__Requirements__: Copy all the data exactly, except the pictures.

__Given data__:
• • • • • • •
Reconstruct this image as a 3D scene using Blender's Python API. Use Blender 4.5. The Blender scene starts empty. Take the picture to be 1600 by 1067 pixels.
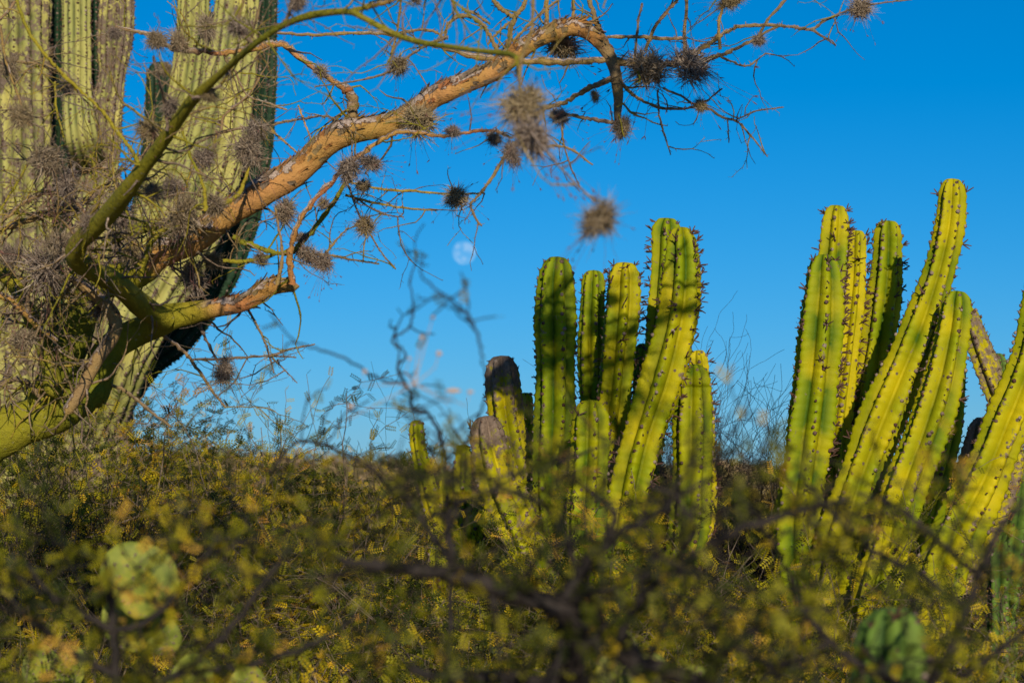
import bpy, math, random
import numpy as np
from mathutils import Vector
R = math.radians
scene = bpy.context.scene
COL = scene.collection
random.seed(7)

# ------------------------------------------------------------------ camera
CAM_Z, PITCH = 1.6, R(3.4)
cam_data = bpy.data.cameras.new('camera')
cam = bpy.data.objects.new('camera', cam_data)
COL.objects.link(cam)
cam.location = (0, 0, CAM_Z)
cam.rotation_euler = (R(90) + PITCH, 0, 0)
cam_data.lens = 90
cam_data.sensor_width = 36
cam_data.clip_start = 0.1
cam_data.clip_end = 9000
cam_data.dof.use_dof = True
cam_data.dof.focus_distance = 9.3
cam_data.dof.aperture_fstop = 5.8
scene.camera = cam

# ------------------------------------------------------------------ light
SUN_EL, SUN_AZ = 20.0, -8.0         # degrees up, degrees left (minus: right) of straight behind the camera
world = bpy.data.worlds.new('World')
scene.world = world
world.use_nodes = True
wn = world.node_tree
wn.nodes.clear()
sky = wn.nodes.new('ShaderNodeTexSky')
sky.sky_type = 'NISHITA'
sky.sun_disc = False
sky.sun_elevation = R(SUN_EL)
sky.sun_rotation = R(180 + SUN_AZ)
sky.altitude = 1800
sky.air_density = 1.0
sky.dust_density = 1.0
sky.ozone_density = 10.0
hsv = wn.nodes.new('ShaderNodeHueSaturation')
hsv.inputs['Saturation'].default_value = 1.14
hsv.inputs['Hue'].default_value = 0.49
hsv.inputs['Value'].default_value = 1.0
bg = wn.nodes.new('ShaderNodeBackground')
bg.inputs['Strength'].default_value = 0.090
wo = wn.nodes.new('ShaderNodeOutputWorld')
wn.links.new(sky.outputs[0], hsv.inputs['Color'])
wn.links.new(hsv.outputs[0], bg.inputs['Color'])
wn.links.new(bg.outputs[0], wo.inputs['Surface'])

sun_data = bpy.data.lights.new('sun', 'SUN')
sun_data.energy = 5.0
sun_data.angle = R(0.5)
sun_data.color = (1.0, 0.87, 0.66)
sun = bpy.data.objects.new('sun', sun_data)
COL.objects.link(sun)
a, e = R(SUN_AZ), R(SUN_EL)
to_sun = Vector((-math.sin(a) * math.cos(e), -math.cos(a) * math.cos(e), math.sin(e)))
sun.rotation_euler = to_sun.to_track_quat('Z', 'Y').to_euler()

scene.view_settings.view_transform = 'Standard'
scene.view_settings.look = 'None'
scene.view_settings.exposure = 0.0
scene.view_settings.gamma = 1.0
scene.view_settings.use_curve_mapping = False
scene.cycles.use_denoising = True
scene.cycles.max_bounces = 5
scene.cycles.transparent_max_bounces = 8

# ------------------------------------------------------------------ helpers
K = 0.2 / 800.0
def P(px, py, d):
    """world point seen at photograph pixel (px, py), d metres in front of the camera"""
    x = (px - 800) * K * d
    v = (533.5 - py) * K * d
    return np.array([x, d * math.cos(PITCH) - v * math.sin(PITCH),
                     CAM_Z + d * math.sin(PITCH) + v * math.cos(PITCH)])

def unit(v):
    n = np.linalg.norm(v)
    return v / n if n > 1e-9 else np.array([0., 0., 1.])

class MB:
    """collects geometry for ONE mesh"""
    def __init__(s):
        s.v, s.f, s.n, s.at = [], [], 0, []
    def add(s, verts, faces, attr=0.0):
        verts = np.asarray(verts, float)
        s.v.append(verts)
        s.f.extend((np.asarray(fa, np.int64) + s.n) for fa in faces)   # list of (m,k) arrays
        a_ = np.zeros((len(verts), 3)) if np.isscalar(attr) else np.asarray(attr, float)
        if np.isscalar(attr): a_[:, 0] = attr
        s.at.append(a_)
        s.n += len(verts)
    def mesh(s, name, mat, base=(0, 0, 0), smooth=True):
        V = np.concatenate(s.v) - np.asarray(base, float)
        A = np.concatenate(s.at)
        loops = np.concatenate([f.ravel() for f in s.f])
        tot = np.concatenate([np.full(len(f), f.shape[1]) for f in s.f])
        me = bpy.data.meshes.new(name)
        me.vertices.add(len(V)); me.vertices.foreach_set('co', V.ravel())
        me.loops.add(len(loops)); me.loops.foreach_set('vertex_index', loops.astype(np.int32))
        me.polygons.add(len(tot))
        starts = np.concatenate([[0], np.cumsum(tot)[:-1]])
        me.polygons.foreach_set('loop_start', starts.astype(np.int32))
        me.polygons.foreach_set('loop_total', tot.astype(np.int32))
        at = me.attributes.new('tone', 'FLOAT_VECTOR', 'POINT')
        at.data.foreach_set('vector', A.ravel())
        me.update(calc_edges=True)
        me.polygons.foreach_set('use_smooth', np.full(len(tot), smooth))
        me.materials.append(mat)
        return me
    def build(s, name, mat, parent=None, smooth=True, kind=None, label=None):
        base = np.array(parent_world(parent)) if parent is not None else (0, 0, 0)
        o = bpy.data.objects.new(name, s.mesh(name, mat, base, smooth))
        COL.objects.link(o)
        if parent is not None: o.parent = parent
        if kind: o['kind'] = kind
        if label: o['label'] = label
        return o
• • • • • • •
__The result__:
Reconstruct this image as a 3D scene using Blender's Python API. Use Blender 4.5. The Blender scene starts empty. Take the picture to be 1600 by 1067 pixels.
import bpy, math, random
import numpy as np
from mathutils import Vector
R = math.radians
scene = bpy.context.scene
COL = scene.collection
random.seed(7)

# ------------------------------------------------------------------ camera
CAM_Z, PITCH = 1.6, R(3.4)
cam_data = bpy.data.cameras.new('camera')
cam = bpy.data.objects.new('camera', cam_data)
COL.objects.link(cam)
cam.location = (0, 0, CAM_Z)
cam.rotation_euler = (R(90) + PITCH, 0, 0)
cam_data.lens = 90
cam_data.sensor_width = 36
cam_data.clip_start = 0.1
cam_data.clip_end = 9000
cam_data.dof.use_dof = True
cam_data.dof.focus_distance = 9.3
cam_data.dof.aperture_fstop = 5.8
scene.camera = cam

# ------------------------------------------------------------------ light
SUN_EL, SUN_AZ = 20.0, -8.0         # degrees up, degrees left (minus: right) of straight behind the camera
world = bpy.data.worlds.new('World')
scene.world = world
world.use_nodes = True
wn = world.node_tree
wn.nodes.clear()
sky = wn.nodes.new('ShaderNodeTexSky')
sky.sky_type = 'NISHITA'
sky.sun_disc = False
sky.sun_elevation = R(SUN_EL)
sky.sun_rotation = R(180 + SUN_AZ)
sky.altitude = 1800
sky.air_density = 1.0
sky.dust_density = 1.0
sky.ozone_density = 10.0
hsv = wn.nodes.new('ShaderNodeHueSaturation')
hsv.inputs['Saturation'].default_value = 1.14
hsv.inputs['Hue'].default_value = 0.49
hsv.inputs['Value'].default_value = 1.0
bg = wn.nodes.new('ShaderNodeBackground')
bg.inputs['Strength'].default_value = 0.090
wo = wn.nodes.new('ShaderNodeOutputWorld')
wn.links.new(sky.outputs[0], hsv.inputs['Color'])
wn.links.new(hsv.outputs[0], bg.inputs['Color'])
wn.links.new(bg.outputs[0], wo.inputs['Surface'])

sun_data = bpy.data.lights.new('sun', 'SUN')
sun_data.energy = 5.0
sun_data.angle = R(0.5)
sun_data.color = (1.0, 0.87, 0.66)
sun = bpy.data.objects.new('sun', sun_data)
COL.objects.link(sun)
a, e = R(SUN_AZ), R(SUN_EL)
to_sun = Vector((-math.sin(a) * math.cos(e), -math.cos(a) * math.cos(e), math.sin(e)))
sun.rotation_euler = to_sun.to_track_quat('Z', 'Y').to_euler()

scene.view_settings.view_transform = 'Standard'
scene.view_settings.look = 'None'
scene.view_settings.exposure = 0.0
scene.view_settings.gamma = 1.0
scene.view_settings.use_curve_mapping = False
scene.cycles.use_denoising = True
scene.cycles.max_bounces = 5
scene.cycles.transparent_max_bounces = 8

# ------------------------------------------------------------------ helpers
K = 0.2 / 800.0
def P(px, py, d):
    """world point seen at photograph pixel (px, py), d metres in front of the camera"""
    x = (px - 800) * K * d
    v = (533.5 - py) * K * d
    return np.array([x, d * math.cos(PITCH) - v * math.sin(PITCH),
                     CAM_Z + d * math.sin(PITCH) + v * math.cos(PITCH)])

def unit(v):
    n = np.linalg.norm(v)
    return v / n if n > 1e-9 else np.array([0., 0., 1.])

class MB:
    """collects geometry for ONE mesh"""
    def __init__(s):
        s.v, s.f, s.n, s.at = [], [], 0, []
    def add(s, verts, faces, attr=0.0):
        verts = np.asarray(verts, float)
        s.v.append(verts)
        s.f.extend((np.asarray(fa, np.int64) + s.n) for fa in faces)   # list of (m,k) arrays
        a_ = np.zeros((len(verts), 3)) if np.isscalar(attr) else np.asarray(attr, float)
        if np.isscalar(attr): a_[:, 0] = attr
        s.at.append(a_)
        s.n += len(verts)
    def mesh(s, name, mat, base=(0, 0, 0), smooth=True):
        V = np.concatenate(s.v) - np.asarray(base, float)
        A = np.concatenate(s.at)
        loops = np.concatenate([f.ravel() for f in s.f])
        tot = np.concatenate([np.full(len(f), f.shape[1]) for f in s.f])
        me = bpy.data.meshes.new(name)
        me.vertices.add(len(V)); me.vertices.foreach_set('co', V.ravel())
        me.loops.add(len(loops)); me.loops.foreach_set('vertex_index', loops.astype(np.int32))
        me.polygons.add(len(tot))
        starts = np.concatenate([[0], np.cumsum(tot)[:-1]])
        me.polygons.foreach_set('loop_start', starts.astype(np.int32))
        me.polygons.foreach_set('loop_total', tot.astype(np.int32))
        at = me.attributes.new('tone', 'FLOAT_VECTOR', 'POINT')
        at.data.foreach_set('vector', A.ravel())
        me.update(calc_edges=True)
        me.polygons.foreach_set('use_smooth', np.full(len(tot), smooth))
        me.materials.append(mat)
        return me
    def build(s, name, mat, parent=None, smooth=True, kind=None, label=None):
        base = np.array(parent_world(parent)) if parent is not None else (0, 0, 0)
        o = bpy.data.objects.new(name, s.mesh(name, mat, base, smooth))
        COL.objects.link(o)
        if parent is not None: o.parent = parent
        if kind: o['kind'] = kind
        if label: o['label'] = label
        return o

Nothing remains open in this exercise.